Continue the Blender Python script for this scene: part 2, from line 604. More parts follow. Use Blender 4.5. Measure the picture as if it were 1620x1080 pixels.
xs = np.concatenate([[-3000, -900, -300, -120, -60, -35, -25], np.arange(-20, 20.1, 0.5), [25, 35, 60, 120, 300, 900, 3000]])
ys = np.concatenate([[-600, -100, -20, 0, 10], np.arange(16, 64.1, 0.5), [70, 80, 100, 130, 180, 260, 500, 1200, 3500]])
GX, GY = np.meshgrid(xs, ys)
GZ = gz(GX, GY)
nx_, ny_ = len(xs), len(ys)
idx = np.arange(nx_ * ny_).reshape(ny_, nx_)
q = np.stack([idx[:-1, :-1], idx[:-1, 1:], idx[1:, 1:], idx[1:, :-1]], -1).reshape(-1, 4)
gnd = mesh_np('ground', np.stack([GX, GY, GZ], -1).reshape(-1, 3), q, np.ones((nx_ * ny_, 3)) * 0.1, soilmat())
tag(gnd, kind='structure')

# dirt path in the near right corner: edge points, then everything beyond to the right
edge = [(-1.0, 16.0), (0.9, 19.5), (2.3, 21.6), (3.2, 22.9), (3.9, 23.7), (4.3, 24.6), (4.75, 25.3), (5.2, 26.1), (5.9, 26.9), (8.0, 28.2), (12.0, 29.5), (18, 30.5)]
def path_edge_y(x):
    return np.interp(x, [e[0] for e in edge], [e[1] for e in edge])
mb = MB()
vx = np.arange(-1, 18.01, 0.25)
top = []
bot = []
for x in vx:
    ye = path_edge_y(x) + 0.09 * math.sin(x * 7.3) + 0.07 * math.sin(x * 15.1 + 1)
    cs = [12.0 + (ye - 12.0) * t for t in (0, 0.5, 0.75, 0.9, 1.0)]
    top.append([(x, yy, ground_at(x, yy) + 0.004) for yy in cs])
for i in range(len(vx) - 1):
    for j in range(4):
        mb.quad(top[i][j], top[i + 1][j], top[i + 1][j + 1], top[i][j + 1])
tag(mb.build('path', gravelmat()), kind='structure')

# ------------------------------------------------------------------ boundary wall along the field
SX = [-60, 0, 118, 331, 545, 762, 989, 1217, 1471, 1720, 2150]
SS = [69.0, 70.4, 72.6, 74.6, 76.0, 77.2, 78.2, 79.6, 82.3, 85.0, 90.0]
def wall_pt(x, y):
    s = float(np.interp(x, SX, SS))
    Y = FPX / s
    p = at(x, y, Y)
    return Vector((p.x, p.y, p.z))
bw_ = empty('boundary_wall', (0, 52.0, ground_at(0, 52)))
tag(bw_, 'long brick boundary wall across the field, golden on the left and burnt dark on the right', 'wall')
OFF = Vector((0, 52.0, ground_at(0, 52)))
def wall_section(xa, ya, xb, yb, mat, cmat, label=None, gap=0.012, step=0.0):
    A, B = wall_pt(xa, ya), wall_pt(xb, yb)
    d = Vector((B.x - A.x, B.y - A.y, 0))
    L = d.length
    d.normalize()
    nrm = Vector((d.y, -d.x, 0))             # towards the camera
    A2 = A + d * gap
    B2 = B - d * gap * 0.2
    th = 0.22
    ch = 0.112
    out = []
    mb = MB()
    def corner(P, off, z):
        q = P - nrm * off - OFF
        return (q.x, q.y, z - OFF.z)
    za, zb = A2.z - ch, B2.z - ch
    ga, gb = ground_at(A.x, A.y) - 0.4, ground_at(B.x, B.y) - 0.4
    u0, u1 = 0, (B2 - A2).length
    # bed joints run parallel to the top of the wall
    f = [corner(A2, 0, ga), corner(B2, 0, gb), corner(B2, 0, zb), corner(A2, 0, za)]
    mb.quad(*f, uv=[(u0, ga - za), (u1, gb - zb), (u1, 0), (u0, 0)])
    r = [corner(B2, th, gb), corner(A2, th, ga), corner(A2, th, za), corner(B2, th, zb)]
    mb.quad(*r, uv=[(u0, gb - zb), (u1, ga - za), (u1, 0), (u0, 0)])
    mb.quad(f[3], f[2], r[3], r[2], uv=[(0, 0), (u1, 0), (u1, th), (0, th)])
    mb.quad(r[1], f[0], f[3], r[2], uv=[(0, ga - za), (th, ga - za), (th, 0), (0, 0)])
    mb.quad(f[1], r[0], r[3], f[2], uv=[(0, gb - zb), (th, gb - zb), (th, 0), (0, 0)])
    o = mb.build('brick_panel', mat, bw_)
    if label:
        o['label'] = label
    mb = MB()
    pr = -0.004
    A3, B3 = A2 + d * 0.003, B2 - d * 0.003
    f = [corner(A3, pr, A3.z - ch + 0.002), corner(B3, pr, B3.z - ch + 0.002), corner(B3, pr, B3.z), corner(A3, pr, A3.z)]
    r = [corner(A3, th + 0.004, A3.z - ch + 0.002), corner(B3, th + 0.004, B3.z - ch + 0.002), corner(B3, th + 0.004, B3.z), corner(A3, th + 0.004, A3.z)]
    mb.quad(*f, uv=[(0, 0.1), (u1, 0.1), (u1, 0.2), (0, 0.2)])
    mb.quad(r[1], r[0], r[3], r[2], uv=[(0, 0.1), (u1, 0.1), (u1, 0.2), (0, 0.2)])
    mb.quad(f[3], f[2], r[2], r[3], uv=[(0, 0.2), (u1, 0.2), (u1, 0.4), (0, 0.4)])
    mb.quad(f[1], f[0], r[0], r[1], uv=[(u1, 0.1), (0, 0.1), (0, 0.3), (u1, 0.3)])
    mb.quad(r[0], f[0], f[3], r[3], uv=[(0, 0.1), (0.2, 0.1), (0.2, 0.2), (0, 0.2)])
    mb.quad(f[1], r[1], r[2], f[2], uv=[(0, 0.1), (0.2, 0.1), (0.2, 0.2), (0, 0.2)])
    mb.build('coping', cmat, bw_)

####

WHAT TO PRODUCE: From the listing above, extract every line exactly as it stands.

TASK ANSWER:
Continue the Blender Python script for this scene: part 2, from line 604. More parts follow. Use Blender 4.5. Measure the picture as if it were 1620x1080 pixels.
xs = np.concatenate([[-3000, -900, -300, -120, -60, -35, -25], np.arange(-20, 20.1, 0.5), [25, 35, 60, 120, 300, 900, 3000]])
ys = np.concatenate([[-600, -100, -20, 0, 10], np.arange(16, 64.1, 0.5), [70, 80, 100, 130, 180, 260, 500, 1200, 3500]])
GX, GY = np.meshgrid(xs, ys)
GZ = gz(GX, GY)
nx_, ny_ = len(xs), len(ys)
idx = np.arange(nx_ * ny_).reshape(ny_, nx_)
q = np.stack([idx[:-1, :-1], idx[:-1, 1:], idx[1:, 1:], idx[1:, :-1]], -1).reshape(-1, 4)
gnd = mesh_np('ground', np.stack([GX, GY, GZ], -1).reshape(-1, 3), q, np.ones((nx_ * ny_, 3)) * 0.1, soilmat())
tag(gnd, kind='structure')

# dirt path in the near right corner: edge points, then everything beyond to the right
edge = [(-1.0, 16.0), (0.9, 19.5), (2.3, 21.6), (3.2, 22.9), (3.9, 23.7), (4.3, 24.6), (4.75, 25.3), (5.2, 26.1), (5.9, 26.9), (8.0, 28.2), (12.0, 29.5), (18, 30.5)]
def path_edge_y(x):
    return np.interp(x, [e[0] for e in edge], [e[1] for e in edge])
mb = MB()
vx = np.arange(-1, 18.01, 0.25)
top = []
bot = []
for x in vx:
    ye = path_edge_y(x) + 0.09 * math.sin(x * 7.3) + 0.07 * math.sin(x * 15.1 + 1)
    cs = [12.0 + (ye - 12.0) * t for t in (0, 0.5, 0.75, 0.9, 1.0)]
    top.append([(x, yy, ground_at(x, yy) + 0.004) for yy in cs])
for i in range(len(vx) - 1):
    for j in range(4):
        mb.quad(top[i][j], top[i + 1][j], top[i + 1][j + 1], top[i][j + 1])
tag(mb.build('path', gravelmat()), kind='structure')

# ------------------------------------------------------------------ boundary wall along the field
SX = [-60, 0, 118, 331, 545, 762, 989, 1217, 1471, 1720, 2150]
SS = [69.0, 70.4, 72.6, 74.6, 76.0, 77.2, 78.2, 79.6, 82.3, 85.0, 90.0]
def wall_pt(x, y):
    s = float(np.interp(x, SX, SS))
    Y = FPX / s
    p = at(x, y, Y)
    return Vector((p.x, p.y, p.z))
bw_ = empty('boundary_wall', (0, 52.0, ground_at(0, 52)))
tag(bw_, 'long brick boundary wall across the field, golden on the left and burnt dark on the right', 'wall')
OFF = Vector((0, 52.0, ground_at(0, 52)))
def wall_section(xa, ya, xb, yb, mat, cmat, label=None, gap=0.012, step=0.0):
    A, B = wall_pt(xa, ya), wall_pt(xb, yb)
    d = Vector((B.x - A.x, B.y - A.y, 0))
    L = d.length
    d.normalize()
    nrm = Vector((d.y, -d.x, 0))             # towards the camera
    A2 = A + d * gap
    B2 = B - d * gap * 0.2
    th = 0.22
    ch = 0.112
    out = []
    mb = MB()
    def corner(P, off, z):
        q = P - nrm * off - OFF
        return (q.x, q.y, z - OFF.z)
    za, zb = A2.z - ch, B2.z - ch
    ga, gb = ground_at(A.x, A.y) - 0.4, ground_at(B.x, B.y) - 0.4
    u0, u1 = 0, (B2 - A2).length
    # bed joints run parallel to the top of the wall
    f = [corner(A2, 0, ga), corner(B2, 0, gb), corner(B2, 0, zb), corner(A2, 0, za)]
    mb.quad(*f, uv=[(u0, ga - za), (u1, gb - zb), (u1, 0), (u0, 0)])
    r = [corner(B2, th, gb), corner(A2, th, ga), corner(A2, th, za), corner(B2, th, zb)]
    mb.quad(*r, uv=[(u0, gb - zb), (u1, ga - za), (u1, 0), (u0, 0)])
    mb.quad(f[3], f[2], r[3], r[2], uv=[(0, 0), (u1, 0), (u1, th), (0, th)])
    mb.quad(r[1], f[0], f[3], r[2], uv=[(0, ga - za), (th, ga - za), (th, 0), (0, 0)])
    mb.quad(f[1], r[0], r[3], f[2], uv=[(0, gb - zb), (th, gb - zb), (th, 0), (0, 0)])
    o = mb.build('brick_panel', mat, bw_)
    if label:
        o['label'] = label
    mb = MB()
    pr = -0.004
    A3, B3 = A2 + d * 0.003, B2 - d * 0.003
    f = [corner(A3, pr, A3.z - ch + 0.002), corner(B3, pr, B3.z - ch + 0.002), corner(B3, pr, B3.z), corner(A3, pr, A3.z)]
    r = [corner(A3, th + 0.004, A3.z - ch + 0.002), corner(B3, th + 0.004, B3.z - ch + 0.002), corner(B3, th + 0.004, B3.z), corner(A3, th + 0.004, A3.z)]
    mb.quad(*f, uv=[(0, 0.1), (u1, 0.1), (u1, 0.2), (0, 0.2)])
    mb.quad(r[1], r[0], r[3], r[2], uv=[(0, 0.1), (u1, 0.1), (u1, 0.2), (0, 0.2)])
    mb.quad(f[3], f[2], r[2], r[3], uv=[(0, 0.2), (u1, 0.2), (u1, 0.4), (0, 0.4)])
    mb.quad(f[1], f[0], r[0], r[1], uv=[(u1, 0.1), (0, 0.1), (0, 0.3), (u1, 0.3)])
    mb.quad(r[0], f[0], f[3], r[3], uv=[(0, 0.1), (0.2, 0.1), (0.2, 0.2), (0, 0.2)])
    mb.quad(f[1], r[1], r[2], f[2], uv=[(0, 0.1), (0.2, 0.1), (0.2, 0.2), (0, 0.2)])
    mb.build('coping', cmat, bw_)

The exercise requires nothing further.